Leonardo Garnier / Ministro de Educación Pública
Si bien hay que educar para las responsabilidades de la vida cotidiana, sabemos que eso no basta: debemos educar, sobre todo, para una vida buena y plena, una vida trascendente. Esto no es fácil en el mundo en que vivimos, un mundo incierto y cargado de temores, presiones y tentaciones que fácilmente nos empujan al egoísmo malsano, al engaño y la envidia; a la autocomplacencia, a buscar el éxito sin importar los medios y sin importar a quién lastimemos en el camino; en fin, un mundo en el que pareciera que todo se vale.
Frente a estos riesgos – lo hemos dicho muchas veces – debemos educar en la ética y en la estética, debemos educar para la convivencia. Nuestros jóvenes no pueden crecer sin criterios propios en un mundo en el que se diluyen el imperativo moral de luchar por aquello que es correcto o noble o el imperativo estético de expresarnos mediante creaciones artísticas que nos conmuevan.
Pero no es fácil educar en la ética. La ética no es algo que se pueda aprender como mera información, ni siquiera como conocimiento, sino como vivencia, como creencia, como convicción. No se aprende con discursos o sermones, sino mediante una metodología que enfrente a los muchachos con ‘dilemas éticos’ de todo tipo. La resolución de estos dilemas no puede ser antojadiza o casual, sino que debe incorporar la adquisición de conocimientos y la construcción de criterios éticos mediante procesos sistemáticos de investigación, reflexión y, sobre todo, deliberación.

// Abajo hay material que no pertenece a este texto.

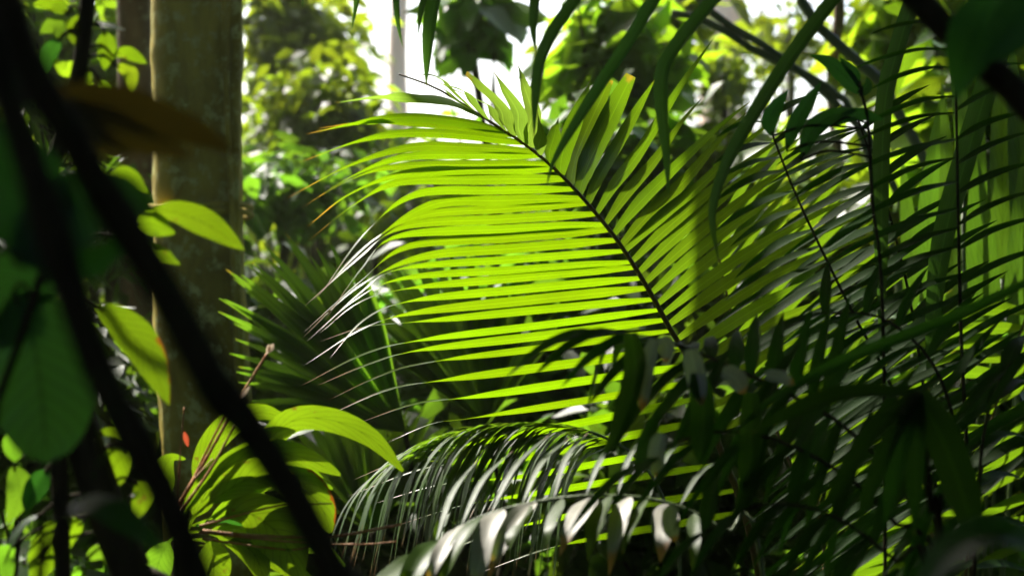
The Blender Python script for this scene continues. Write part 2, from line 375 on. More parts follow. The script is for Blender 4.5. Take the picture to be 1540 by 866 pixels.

Estos dilemas pueden encontrarse en cualquier lado: en los problemas que surgen diariamente en las aulas o los centros educativos; en la vida del barrio o la comunidad; en los periódicos o telenoticieros y, por supuesto, en el arte: ¿Quién mejor que Shakespeare para enfrentarnos con dramáticos dilemas éticos? ¿Cómo no angustiarse frente al Guernica? ¿Quién puede leer sin inmutarse Pedro y el Capitán, de Benedetti; o leer “Desgracia” de Coetzee sin sentir tirones en el alma? ¿Cómo no conmoverse con “Murámonos, Federico”?.
Hay prácticas que deben aprenderse y practicarse hasta que se vuelvan casi intuitivas: hacer lo correcto, hacer el bien, sentir en carne propia el dolor y la alegría ajenas, ser solidarios, disfrutar de la diversidad humana, en fin, ser buenos hermanos es algo que solo se aprende viviendo… y reflexionando sobre cómo vivimos. Pero cuidado, porque si algo es evidente para los estudiantes, es la falta de congruencia entre el discurso y la práctica: los jóvenes fácilmente detectan los “sepulcros blanqueados” que sientan cátedra moral en el aula mientras demuestran lo contrario con su vida y con sus hechos. Hay que predicar con el ejemplo y reflexionar sobre ello.
Finalmente, lo principal: entendamos que no se aprende a ser bueno por conveniencia ni por temor. La zanahoria y el garrote no son buenos instrumentos pedagógicos cuando se trata de sentimientos y valores, cuando se trata de construir criterios éticos, cuando se trata de aprender a hacer lo correcto. ¿Podemos aprender a ser buenos por la ambición del premio que nos espera… o por el miedo del castigo que nos impondrán si no lo somos? No, eso no funciona. Lamentablemente, muchos aún creen que sí… y así educan a nuestros jóvenes: pórtese bien y le doy una buena nota; pórtese mal y la boleta. Desde niños nos maleducan de esa forma: si te portás bien el Niño te traerá muchos regalos… si te portás mal te castigará dejándote sin nada. Así, muchos crecemos creyendo que hay que “ser buenos” porque finalmente eso nos traerá beneficios o premios… y que no hay que “ser malos” porque alguien se dará cuenta y nos castigará. Entendámoslo de una vez por todas: eso no es educación, es mero conductismo y su base no es la ética, ni la bondad, ni el amor, sino el egoísmo, la ambición y el miedo.
Queremos que nuestros jóvenes aprendan a ser buenos porque sí, que aprendan a hacer lo correcto porque sí: porque somos hermanos, porque somos humanos y, como tales, enormemente diversos pero intrínsecamente idénticos. Al convivir y descubrirse en los demás, nuestros jóvenes deben aprender a amar y a actuar en consecuencia. Amar sin condiciones, sin segundas intenciones, sin temores, sin esperar más recompensa que la satisfacción de sentir que se hizo lo correcto, la recompensa peculiar del amor que, como bien dijo San Pablo, no tiene envidia, no presume ni se engríe, no es maleducado ni egoísta; no se irrita, no lleva cuentas del mal; no se alegra de la injusticia, sino que goza con la verdad. Para eso debemos educar, así debemos educar.